**EXERCISE DIRECTIONS:** Quote only the lines from the top of the listing below down to and including the line with "from mathutils import Vector, Matrix, Euler".
::::::
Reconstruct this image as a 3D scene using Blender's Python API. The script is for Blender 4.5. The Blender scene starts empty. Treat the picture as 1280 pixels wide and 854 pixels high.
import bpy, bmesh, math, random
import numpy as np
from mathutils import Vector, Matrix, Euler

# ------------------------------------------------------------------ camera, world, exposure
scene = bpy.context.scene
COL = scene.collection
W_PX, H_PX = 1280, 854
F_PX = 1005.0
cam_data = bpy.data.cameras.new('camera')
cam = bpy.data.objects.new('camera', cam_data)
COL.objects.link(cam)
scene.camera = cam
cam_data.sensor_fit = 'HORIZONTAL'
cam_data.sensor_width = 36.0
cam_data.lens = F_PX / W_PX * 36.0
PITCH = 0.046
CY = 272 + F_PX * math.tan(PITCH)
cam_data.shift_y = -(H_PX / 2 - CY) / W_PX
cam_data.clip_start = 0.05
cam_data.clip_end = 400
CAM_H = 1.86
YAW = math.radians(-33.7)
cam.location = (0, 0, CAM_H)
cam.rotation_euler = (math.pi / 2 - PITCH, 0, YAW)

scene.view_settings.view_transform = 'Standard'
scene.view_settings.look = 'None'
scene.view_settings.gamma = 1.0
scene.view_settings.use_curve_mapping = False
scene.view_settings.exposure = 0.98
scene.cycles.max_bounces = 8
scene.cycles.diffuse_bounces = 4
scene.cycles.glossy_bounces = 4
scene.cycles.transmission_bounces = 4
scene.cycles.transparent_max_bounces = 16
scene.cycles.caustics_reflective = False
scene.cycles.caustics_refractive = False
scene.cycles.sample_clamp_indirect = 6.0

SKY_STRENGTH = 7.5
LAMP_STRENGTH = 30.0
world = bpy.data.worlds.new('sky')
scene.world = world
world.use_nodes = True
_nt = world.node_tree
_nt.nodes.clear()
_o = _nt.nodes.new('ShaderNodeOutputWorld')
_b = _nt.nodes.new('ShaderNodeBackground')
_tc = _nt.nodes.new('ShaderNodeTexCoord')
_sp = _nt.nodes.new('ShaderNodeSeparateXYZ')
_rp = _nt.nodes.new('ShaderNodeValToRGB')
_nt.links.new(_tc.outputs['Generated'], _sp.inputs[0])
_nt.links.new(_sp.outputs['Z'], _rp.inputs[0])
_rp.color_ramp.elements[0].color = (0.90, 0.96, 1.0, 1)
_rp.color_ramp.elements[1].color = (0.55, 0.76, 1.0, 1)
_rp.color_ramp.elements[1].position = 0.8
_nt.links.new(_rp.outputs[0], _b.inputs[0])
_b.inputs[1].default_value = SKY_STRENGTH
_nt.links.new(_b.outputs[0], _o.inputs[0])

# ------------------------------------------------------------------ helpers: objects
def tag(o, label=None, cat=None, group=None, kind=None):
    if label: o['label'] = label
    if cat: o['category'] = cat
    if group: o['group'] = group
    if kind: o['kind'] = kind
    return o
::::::
**EXPECTED ANSWER:**
Reconstruct this image as a 3D scene using Blender's Python API. The script is for Blender 4.5. The Blender scene starts empty. Treat the picture as 1280 pixels wide and 854 pixels high.
import bpy, bmesh, math, random
import numpy as np
from mathutils import Vector, Matrix, Euler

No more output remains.